* _AIM OF THE EXERCISE_:
Return only the lines from the top of the material through the line marked by "beam('upright_post', (575, 770), (572, 1000), w0", unaltered.

****************

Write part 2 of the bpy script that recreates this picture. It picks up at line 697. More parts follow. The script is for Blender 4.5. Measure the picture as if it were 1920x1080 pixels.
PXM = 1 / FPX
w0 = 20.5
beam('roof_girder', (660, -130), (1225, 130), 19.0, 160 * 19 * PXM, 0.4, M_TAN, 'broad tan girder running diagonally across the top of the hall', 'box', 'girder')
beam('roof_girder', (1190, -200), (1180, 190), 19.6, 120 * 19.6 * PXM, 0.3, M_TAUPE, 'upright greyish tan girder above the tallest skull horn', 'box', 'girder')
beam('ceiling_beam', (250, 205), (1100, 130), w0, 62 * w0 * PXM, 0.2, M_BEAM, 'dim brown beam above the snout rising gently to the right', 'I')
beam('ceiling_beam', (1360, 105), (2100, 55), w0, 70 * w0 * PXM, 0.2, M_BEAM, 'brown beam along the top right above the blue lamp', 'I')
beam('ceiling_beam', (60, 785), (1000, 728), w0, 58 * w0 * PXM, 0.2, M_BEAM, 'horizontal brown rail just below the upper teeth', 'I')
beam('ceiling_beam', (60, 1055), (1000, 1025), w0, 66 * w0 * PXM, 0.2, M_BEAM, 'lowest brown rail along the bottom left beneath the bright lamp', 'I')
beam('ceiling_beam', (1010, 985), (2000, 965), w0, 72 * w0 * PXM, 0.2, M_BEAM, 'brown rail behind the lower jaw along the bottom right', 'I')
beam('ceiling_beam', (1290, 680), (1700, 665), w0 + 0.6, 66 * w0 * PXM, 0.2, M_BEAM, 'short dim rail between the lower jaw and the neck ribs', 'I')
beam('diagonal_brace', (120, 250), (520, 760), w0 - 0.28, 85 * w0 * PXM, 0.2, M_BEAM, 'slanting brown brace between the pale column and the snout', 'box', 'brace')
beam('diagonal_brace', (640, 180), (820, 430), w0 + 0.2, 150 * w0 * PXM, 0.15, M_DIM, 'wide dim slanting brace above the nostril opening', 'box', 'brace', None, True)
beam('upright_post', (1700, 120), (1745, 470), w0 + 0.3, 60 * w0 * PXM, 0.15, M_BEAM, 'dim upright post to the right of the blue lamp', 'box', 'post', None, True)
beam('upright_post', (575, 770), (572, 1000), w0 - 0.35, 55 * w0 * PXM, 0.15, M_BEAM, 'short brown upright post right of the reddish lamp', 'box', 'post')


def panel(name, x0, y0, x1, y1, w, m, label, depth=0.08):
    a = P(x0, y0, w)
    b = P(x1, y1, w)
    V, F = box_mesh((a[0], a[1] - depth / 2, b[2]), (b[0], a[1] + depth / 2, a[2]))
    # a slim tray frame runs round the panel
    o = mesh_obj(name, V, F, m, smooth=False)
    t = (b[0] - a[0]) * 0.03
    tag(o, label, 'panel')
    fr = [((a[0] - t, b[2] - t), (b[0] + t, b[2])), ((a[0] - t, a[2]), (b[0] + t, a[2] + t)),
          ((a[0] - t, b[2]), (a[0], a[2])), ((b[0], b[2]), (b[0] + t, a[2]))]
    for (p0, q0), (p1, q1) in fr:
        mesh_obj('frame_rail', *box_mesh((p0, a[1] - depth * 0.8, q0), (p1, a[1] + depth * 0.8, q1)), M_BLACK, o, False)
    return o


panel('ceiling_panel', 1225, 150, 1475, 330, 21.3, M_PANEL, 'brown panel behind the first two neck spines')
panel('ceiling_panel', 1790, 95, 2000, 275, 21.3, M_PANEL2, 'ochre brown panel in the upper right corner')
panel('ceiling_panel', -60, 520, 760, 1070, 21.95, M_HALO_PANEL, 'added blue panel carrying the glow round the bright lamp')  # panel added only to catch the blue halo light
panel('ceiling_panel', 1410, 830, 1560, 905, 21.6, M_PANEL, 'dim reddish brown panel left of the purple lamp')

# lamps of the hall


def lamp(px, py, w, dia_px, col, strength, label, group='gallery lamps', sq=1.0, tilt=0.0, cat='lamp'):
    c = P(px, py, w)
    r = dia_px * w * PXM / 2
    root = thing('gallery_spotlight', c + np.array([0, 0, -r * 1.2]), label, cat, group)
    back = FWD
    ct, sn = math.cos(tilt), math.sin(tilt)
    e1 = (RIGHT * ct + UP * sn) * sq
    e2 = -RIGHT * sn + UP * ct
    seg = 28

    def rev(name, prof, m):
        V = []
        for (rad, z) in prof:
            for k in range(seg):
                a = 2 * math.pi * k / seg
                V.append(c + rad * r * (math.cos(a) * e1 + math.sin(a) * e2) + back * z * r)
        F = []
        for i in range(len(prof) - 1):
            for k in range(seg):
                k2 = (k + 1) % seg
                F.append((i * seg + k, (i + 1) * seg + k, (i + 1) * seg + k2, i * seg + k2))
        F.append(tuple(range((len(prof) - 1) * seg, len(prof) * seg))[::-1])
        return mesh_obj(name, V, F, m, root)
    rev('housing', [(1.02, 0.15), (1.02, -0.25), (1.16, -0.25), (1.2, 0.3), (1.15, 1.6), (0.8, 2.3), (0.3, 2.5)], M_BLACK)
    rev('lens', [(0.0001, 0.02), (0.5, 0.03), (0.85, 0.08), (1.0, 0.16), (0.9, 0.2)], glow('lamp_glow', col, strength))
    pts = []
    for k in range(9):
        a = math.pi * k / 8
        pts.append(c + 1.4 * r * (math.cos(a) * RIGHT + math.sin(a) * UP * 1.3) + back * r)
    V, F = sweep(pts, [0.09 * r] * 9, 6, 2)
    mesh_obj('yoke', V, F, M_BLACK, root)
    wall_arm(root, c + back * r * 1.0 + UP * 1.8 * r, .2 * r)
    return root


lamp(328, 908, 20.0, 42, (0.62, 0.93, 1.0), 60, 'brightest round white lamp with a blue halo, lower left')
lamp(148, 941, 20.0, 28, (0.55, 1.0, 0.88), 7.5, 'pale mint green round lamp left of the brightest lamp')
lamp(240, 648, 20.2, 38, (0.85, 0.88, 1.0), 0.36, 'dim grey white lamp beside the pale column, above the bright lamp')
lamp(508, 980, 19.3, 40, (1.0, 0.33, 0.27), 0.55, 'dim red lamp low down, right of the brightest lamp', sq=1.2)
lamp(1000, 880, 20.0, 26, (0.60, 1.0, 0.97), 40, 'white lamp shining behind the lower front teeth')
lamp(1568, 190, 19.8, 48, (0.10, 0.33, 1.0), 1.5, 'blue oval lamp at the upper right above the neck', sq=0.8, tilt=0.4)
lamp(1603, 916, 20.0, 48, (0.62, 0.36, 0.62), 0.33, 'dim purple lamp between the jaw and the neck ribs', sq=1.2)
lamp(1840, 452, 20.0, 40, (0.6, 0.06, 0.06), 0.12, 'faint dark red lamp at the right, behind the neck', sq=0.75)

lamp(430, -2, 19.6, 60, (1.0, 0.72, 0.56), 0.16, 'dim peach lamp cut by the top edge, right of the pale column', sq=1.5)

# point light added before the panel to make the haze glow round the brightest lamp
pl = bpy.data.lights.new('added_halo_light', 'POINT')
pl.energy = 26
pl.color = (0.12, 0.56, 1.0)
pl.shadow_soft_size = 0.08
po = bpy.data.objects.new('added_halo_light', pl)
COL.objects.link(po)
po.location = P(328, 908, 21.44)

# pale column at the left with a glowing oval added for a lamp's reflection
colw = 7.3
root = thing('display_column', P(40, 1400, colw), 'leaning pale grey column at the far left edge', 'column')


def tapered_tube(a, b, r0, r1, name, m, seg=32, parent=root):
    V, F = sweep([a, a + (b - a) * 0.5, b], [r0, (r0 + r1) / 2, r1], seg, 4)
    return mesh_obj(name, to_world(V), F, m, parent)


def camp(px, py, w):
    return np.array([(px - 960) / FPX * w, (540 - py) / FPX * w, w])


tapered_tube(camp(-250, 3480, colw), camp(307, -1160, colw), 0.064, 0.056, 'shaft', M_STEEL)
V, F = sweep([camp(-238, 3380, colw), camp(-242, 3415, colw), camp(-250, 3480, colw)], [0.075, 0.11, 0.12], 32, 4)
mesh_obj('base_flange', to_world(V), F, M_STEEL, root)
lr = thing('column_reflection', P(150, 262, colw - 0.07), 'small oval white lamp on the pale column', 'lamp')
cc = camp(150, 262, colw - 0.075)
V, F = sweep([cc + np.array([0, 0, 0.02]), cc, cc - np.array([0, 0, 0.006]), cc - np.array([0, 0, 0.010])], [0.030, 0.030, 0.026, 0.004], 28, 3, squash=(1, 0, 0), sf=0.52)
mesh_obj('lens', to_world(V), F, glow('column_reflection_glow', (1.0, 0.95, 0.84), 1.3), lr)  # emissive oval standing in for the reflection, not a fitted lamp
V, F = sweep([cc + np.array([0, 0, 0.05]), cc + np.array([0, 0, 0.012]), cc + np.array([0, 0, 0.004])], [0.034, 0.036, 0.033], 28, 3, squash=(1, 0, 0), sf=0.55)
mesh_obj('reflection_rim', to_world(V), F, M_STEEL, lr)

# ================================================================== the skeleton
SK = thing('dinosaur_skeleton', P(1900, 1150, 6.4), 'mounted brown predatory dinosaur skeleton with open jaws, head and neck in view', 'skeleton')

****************

* _CORRECT ANSWER_:
Write part 2 of the bpy script that recreates this picture. It picks up at line 697. More parts follow. The script is for Blender 4.5. Measure the picture as if it were 1920x1080 pixels.
PXM = 1 / FPX
w0 = 20.5
beam('roof_girder', (660, -130), (1225, 130), 19.0, 160 * 19 * PXM, 0.4, M_TAN, 'broad tan girder running diagonally across the top of the hall', 'box', 'girder')
beam('roof_girder', (1190, -200), (1180, 190), 19.6, 120 * 19.6 * PXM, 0.3, M_TAUPE, 'upright greyish tan girder above the tallest skull horn', 'box', 'girder')
beam('ceiling_beam', (250, 205), (1100, 130), w0, 62 * w0 * PXM, 0.2, M_BEAM, 'dim brown beam above the snout rising gently to the right', 'I')
beam('ceiling_beam', (1360, 105), (2100, 55), w0, 70 * w0 * PXM, 0.2, M_BEAM, 'brown beam along the top right above the blue lamp', 'I')
beam('ceiling_beam', (60, 785), (1000, 728), w0, 58 * w0 * PXM, 0.2, M_BEAM, 'horizontal brown rail just below the upper teeth', 'I')
beam('ceiling_beam', (60, 1055), (1000, 1025), w0, 66 * w0 * PXM, 0.2, M_BEAM, 'lowest brown rail along the bottom left beneath the bright lamp', 'I')
beam('ceiling_beam', (1010, 985), (2000, 965), w0, 72 * w0 * PXM, 0.2, M_BEAM, 'brown rail behind the lower jaw along the bottom right', 'I')
beam('ceiling_beam', (1290, 680), (1700, 665), w0 + 0.6, 66 * w0 * PXM, 0.2, M_BEAM, 'short dim rail between the lower jaw and the neck ribs', 'I')
beam('diagonal_brace', (120, 250), (520, 760), w0 - 0.28, 85 * w0 * PXM, 0.2, M_BEAM, 'slanting brown brace between the pale column and the snout', 'box', 'brace')
beam('diagonal_brace', (640, 180), (820, 430), w0 + 0.2, 150 * w0 * PXM, 0.15, M_DIM, 'wide dim slanting brace above the nostril opening', 'box', 'brace', None, True)
beam('upright_post', (1700, 120), (1745, 470), w0 + 0.3, 60 * w0 * PXM, 0.15, M_BEAM, 'dim upright post to the right of the blue lamp', 'box', 'post', None, True)
beam('upright_post', (575, 770), (572, 1000), w0 - 0.35, 55 * w0 * PXM, 0.15, M_BEAM, 'short brown upright post right of the reddish lamp', 'box', 'post')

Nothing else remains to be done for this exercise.